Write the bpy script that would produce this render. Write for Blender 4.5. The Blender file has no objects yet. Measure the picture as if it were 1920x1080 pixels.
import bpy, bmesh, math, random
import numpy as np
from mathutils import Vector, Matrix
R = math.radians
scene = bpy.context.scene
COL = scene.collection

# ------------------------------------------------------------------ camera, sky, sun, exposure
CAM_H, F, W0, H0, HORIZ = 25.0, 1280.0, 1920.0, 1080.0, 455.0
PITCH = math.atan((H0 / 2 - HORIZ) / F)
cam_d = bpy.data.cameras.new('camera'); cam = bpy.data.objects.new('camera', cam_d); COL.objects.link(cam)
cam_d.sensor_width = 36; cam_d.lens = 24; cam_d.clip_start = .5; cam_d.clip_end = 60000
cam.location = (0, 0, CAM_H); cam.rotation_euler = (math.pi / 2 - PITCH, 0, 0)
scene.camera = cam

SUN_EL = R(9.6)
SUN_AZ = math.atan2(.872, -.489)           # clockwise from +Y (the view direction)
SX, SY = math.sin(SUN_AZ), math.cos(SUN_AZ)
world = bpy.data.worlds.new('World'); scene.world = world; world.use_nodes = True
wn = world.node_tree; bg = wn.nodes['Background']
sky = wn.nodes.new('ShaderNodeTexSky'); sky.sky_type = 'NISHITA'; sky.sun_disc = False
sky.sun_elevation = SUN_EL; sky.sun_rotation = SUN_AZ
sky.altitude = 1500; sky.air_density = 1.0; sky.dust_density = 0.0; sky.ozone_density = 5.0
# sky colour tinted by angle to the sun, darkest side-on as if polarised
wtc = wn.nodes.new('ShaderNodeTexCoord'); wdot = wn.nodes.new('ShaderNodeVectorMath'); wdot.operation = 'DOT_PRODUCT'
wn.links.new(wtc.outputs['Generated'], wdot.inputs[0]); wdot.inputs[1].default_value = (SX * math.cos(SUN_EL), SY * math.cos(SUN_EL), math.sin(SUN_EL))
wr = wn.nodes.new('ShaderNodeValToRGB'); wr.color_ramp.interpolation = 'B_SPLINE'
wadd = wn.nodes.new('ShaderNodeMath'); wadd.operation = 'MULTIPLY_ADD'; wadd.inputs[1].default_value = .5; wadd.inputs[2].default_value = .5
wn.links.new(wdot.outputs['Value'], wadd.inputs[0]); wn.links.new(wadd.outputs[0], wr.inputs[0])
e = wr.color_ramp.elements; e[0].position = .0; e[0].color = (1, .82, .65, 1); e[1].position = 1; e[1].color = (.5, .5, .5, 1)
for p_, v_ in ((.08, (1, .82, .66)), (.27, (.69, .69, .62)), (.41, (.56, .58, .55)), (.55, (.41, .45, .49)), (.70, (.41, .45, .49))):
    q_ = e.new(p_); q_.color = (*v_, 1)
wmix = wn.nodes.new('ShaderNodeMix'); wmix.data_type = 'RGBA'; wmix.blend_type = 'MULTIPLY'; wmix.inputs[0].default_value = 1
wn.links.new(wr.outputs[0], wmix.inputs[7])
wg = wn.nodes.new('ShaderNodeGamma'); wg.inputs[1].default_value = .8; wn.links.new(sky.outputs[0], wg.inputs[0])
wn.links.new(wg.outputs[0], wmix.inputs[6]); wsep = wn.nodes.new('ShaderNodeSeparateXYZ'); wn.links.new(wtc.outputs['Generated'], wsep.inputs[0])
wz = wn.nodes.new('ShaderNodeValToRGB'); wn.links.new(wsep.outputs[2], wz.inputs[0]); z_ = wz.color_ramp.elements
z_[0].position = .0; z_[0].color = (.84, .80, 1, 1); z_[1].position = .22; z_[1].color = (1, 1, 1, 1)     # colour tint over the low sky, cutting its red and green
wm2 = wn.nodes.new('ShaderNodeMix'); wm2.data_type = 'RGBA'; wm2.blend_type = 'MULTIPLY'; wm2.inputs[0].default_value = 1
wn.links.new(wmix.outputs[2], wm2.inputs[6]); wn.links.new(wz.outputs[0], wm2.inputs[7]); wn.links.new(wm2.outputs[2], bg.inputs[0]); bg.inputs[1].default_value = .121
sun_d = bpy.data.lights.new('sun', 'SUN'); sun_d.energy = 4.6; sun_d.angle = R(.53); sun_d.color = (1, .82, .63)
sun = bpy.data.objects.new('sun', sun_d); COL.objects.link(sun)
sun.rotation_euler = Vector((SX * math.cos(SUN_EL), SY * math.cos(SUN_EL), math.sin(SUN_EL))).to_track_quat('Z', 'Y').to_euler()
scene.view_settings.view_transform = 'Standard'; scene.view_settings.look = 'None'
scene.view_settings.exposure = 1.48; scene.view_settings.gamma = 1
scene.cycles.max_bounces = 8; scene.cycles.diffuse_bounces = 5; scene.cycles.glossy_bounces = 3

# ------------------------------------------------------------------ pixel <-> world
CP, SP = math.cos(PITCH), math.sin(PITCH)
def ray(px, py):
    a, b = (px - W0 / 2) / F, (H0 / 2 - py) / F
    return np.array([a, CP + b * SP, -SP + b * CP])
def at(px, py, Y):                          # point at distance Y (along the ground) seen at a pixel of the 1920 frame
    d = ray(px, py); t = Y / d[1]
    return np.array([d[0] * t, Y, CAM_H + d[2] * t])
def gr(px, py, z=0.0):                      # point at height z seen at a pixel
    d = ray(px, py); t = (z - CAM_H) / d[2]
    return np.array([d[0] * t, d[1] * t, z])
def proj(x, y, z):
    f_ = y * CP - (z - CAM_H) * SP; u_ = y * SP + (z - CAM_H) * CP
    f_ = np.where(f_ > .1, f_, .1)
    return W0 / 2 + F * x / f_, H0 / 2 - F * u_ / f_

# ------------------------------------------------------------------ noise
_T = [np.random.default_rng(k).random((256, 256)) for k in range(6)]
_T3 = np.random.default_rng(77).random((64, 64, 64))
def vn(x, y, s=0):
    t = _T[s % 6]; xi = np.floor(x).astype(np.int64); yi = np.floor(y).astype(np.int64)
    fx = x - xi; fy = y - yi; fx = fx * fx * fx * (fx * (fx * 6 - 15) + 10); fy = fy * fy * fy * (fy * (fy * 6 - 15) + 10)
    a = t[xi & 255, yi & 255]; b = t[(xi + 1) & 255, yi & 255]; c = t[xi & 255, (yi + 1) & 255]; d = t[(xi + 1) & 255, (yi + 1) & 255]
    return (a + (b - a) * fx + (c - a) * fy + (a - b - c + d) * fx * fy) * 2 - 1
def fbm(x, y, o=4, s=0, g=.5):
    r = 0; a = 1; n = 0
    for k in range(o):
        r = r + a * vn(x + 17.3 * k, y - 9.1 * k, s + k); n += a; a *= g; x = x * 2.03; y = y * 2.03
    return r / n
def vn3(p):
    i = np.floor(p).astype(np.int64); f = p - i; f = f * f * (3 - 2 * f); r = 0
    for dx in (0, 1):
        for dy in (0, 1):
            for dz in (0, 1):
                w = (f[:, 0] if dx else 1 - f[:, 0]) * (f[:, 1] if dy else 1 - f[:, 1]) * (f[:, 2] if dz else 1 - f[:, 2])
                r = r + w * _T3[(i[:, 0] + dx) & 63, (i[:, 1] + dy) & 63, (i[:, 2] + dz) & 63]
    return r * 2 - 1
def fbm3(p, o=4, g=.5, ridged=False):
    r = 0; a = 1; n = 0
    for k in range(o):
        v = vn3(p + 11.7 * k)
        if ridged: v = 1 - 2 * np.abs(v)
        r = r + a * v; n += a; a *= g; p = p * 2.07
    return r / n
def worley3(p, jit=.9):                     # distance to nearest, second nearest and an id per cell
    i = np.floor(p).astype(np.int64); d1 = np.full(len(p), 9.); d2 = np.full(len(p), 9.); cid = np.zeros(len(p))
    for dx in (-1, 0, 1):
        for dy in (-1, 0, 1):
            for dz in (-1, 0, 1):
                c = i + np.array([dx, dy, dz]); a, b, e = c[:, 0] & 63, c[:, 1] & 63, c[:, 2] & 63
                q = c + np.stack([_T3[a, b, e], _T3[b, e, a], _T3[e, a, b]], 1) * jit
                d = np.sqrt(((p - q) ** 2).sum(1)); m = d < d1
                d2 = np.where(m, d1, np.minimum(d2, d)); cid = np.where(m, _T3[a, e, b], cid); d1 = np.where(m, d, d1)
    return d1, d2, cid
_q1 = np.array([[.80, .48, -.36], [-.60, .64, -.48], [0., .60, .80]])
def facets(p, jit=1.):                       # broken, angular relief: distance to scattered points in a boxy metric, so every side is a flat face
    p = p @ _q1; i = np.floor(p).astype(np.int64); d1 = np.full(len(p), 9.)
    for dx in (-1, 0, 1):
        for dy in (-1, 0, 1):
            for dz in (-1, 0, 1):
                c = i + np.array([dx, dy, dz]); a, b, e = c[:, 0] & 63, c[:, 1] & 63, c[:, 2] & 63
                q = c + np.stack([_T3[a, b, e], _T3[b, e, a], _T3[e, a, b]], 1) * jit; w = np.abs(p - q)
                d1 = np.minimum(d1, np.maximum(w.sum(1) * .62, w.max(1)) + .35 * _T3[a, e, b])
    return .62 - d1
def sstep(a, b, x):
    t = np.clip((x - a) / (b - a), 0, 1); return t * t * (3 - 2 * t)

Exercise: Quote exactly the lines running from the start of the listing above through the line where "scene.camera = cam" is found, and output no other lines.

Written solution:
Write the bpy script that would produce this render. Write for Blender 4.5. The Blender file has no objects yet. Measure the picture as if it were 1920x1080 pixels.
import bpy, bmesh, math, random
import numpy as np
from mathutils import Vector, Matrix
R = math.radians
scene = bpy.context.scene
COL = scene.collection

# ------------------------------------------------------------------ camera, sky, sun, exposure
CAM_H, F, W0, H0, HORIZ = 25.0, 1280.0, 1920.0, 1080.0, 455.0
PITCH = math.atan((H0 / 2 - HORIZ) / F)
cam_d = bpy.data.cameras.new('camera'); cam = bpy.data.objects.new('camera', cam_d); COL.objects.link(cam)
cam_d.sensor_width = 36; cam_d.lens = 24; cam_d.clip_start = .5; cam_d.clip_end = 60000
cam.location = (0, 0, CAM_H); cam.rotation_euler = (math.pi / 2 - PITCH, 0, 0)
scene.camera = cam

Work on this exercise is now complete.